From the NY Times on student perception versus student reality in universities:
LIKE most large universities, the University of Arizona is a virtual city: 37,000 students and nearly 14,000 employees on a sprawling campus in Tucson of 174 buildings and 11,000 parking spots. Also like most of the country’s colleges and universities, it is not particularly selective. Arizona admits 83 percent of its applicants, although most graduated in the top half of their high school class. They sit in numbing lecture halls with 500 classmates; the only instructor they may know is a teaching assistant, and they are, for all intents and purposes, anonymous.
This is not exactly the popular image of ivy-covered higher education, but it’s the truth of it.
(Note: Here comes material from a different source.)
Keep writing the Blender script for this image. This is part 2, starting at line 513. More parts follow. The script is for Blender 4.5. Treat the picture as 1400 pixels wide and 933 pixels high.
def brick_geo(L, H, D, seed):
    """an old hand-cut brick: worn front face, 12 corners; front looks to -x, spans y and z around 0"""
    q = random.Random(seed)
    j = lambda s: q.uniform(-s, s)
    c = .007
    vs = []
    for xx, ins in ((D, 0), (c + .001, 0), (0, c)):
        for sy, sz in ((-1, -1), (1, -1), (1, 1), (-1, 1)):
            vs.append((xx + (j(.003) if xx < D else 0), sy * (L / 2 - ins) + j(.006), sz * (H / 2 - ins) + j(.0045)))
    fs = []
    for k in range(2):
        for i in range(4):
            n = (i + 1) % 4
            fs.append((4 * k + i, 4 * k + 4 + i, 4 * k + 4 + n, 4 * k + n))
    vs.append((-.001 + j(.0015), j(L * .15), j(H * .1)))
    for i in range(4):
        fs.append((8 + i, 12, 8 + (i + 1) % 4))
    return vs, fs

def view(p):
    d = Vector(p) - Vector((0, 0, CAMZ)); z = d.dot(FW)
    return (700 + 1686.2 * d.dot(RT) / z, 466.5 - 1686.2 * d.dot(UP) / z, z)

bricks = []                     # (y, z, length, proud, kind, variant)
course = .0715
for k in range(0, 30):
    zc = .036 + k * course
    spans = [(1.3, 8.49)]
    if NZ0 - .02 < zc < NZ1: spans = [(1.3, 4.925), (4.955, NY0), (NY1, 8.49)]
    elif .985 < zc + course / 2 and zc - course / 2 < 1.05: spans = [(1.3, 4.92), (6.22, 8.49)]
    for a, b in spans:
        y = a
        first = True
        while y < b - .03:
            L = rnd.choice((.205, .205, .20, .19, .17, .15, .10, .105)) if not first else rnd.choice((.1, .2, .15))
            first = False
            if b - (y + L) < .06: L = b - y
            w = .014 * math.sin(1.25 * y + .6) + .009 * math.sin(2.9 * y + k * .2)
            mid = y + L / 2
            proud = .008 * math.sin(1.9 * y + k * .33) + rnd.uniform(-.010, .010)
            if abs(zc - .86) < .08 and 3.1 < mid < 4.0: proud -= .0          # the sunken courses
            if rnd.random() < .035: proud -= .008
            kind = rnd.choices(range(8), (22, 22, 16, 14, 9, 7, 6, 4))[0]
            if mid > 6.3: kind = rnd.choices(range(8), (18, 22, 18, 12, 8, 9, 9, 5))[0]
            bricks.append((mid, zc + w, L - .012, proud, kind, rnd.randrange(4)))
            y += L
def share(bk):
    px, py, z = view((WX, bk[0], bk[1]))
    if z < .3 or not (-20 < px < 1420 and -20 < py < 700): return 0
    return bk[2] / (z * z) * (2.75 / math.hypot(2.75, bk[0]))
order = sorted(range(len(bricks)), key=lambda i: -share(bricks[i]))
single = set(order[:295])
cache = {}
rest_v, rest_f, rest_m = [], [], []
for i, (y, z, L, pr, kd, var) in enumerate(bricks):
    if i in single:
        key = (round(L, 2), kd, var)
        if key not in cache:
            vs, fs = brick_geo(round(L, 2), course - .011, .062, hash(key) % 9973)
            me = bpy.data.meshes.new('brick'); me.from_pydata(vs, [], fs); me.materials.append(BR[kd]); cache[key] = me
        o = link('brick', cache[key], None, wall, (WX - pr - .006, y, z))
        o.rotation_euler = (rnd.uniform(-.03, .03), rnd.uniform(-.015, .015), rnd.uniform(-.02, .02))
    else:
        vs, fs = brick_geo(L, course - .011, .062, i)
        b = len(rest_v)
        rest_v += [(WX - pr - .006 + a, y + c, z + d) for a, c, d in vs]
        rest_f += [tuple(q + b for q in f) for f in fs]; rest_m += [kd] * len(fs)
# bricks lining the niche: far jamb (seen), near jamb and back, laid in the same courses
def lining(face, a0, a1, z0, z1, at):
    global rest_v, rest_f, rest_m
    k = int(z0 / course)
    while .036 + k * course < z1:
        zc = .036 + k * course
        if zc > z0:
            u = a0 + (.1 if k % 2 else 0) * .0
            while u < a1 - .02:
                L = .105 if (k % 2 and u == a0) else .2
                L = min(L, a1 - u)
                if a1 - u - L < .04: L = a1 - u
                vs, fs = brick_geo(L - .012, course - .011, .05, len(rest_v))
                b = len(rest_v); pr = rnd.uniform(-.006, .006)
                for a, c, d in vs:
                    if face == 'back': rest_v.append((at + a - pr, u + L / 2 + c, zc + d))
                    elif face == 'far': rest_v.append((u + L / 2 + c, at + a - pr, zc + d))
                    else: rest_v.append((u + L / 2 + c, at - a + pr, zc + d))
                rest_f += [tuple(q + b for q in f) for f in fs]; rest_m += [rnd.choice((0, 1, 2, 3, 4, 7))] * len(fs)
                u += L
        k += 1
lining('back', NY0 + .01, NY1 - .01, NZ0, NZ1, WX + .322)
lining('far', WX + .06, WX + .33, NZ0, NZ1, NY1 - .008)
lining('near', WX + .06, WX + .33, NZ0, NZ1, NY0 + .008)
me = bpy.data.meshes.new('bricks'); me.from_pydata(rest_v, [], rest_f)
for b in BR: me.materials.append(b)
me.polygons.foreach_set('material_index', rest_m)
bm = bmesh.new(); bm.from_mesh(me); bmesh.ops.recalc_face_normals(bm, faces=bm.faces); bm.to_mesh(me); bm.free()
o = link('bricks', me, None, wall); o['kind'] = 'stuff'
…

Most students do not go to an Amherst or a Williams. They go to enormous public institutions like the Universities of Arizona, Iowa, Connecticut, Minnesota: more than five million undergraduates attend an institution with at least 15,000 students. The freshman class alone exceeds the population of a small town, and the course catalog is the size of a phone book. Mike Morefield, a junior at Arizona, remembers his first year: “It’s like somebody comes along with a pin right after high school, pops your bubble, picks you up, throws you naked into some college, and you’ve got to figure it out.”
…
Even though a university opens the door [by offering extensive advising and counselling], it can’t make an adolescent walk through it. However lost they may be, college students may never seek out an adviser. Intimidated, shy or alienated, they don’t drop in during faculty office hours. Parents out of sight, they struggle with their newfound independence, starting with the freedom not to wake up before midday or to eat pizza any hour of the night – and again for breakfast – or to put off reading assignments until cram time at finals.
McGill University isn’t as anonymous as large state universities. However, it can be very intimidating. So what have been your experiences in university? More important, what are your successful coping skills?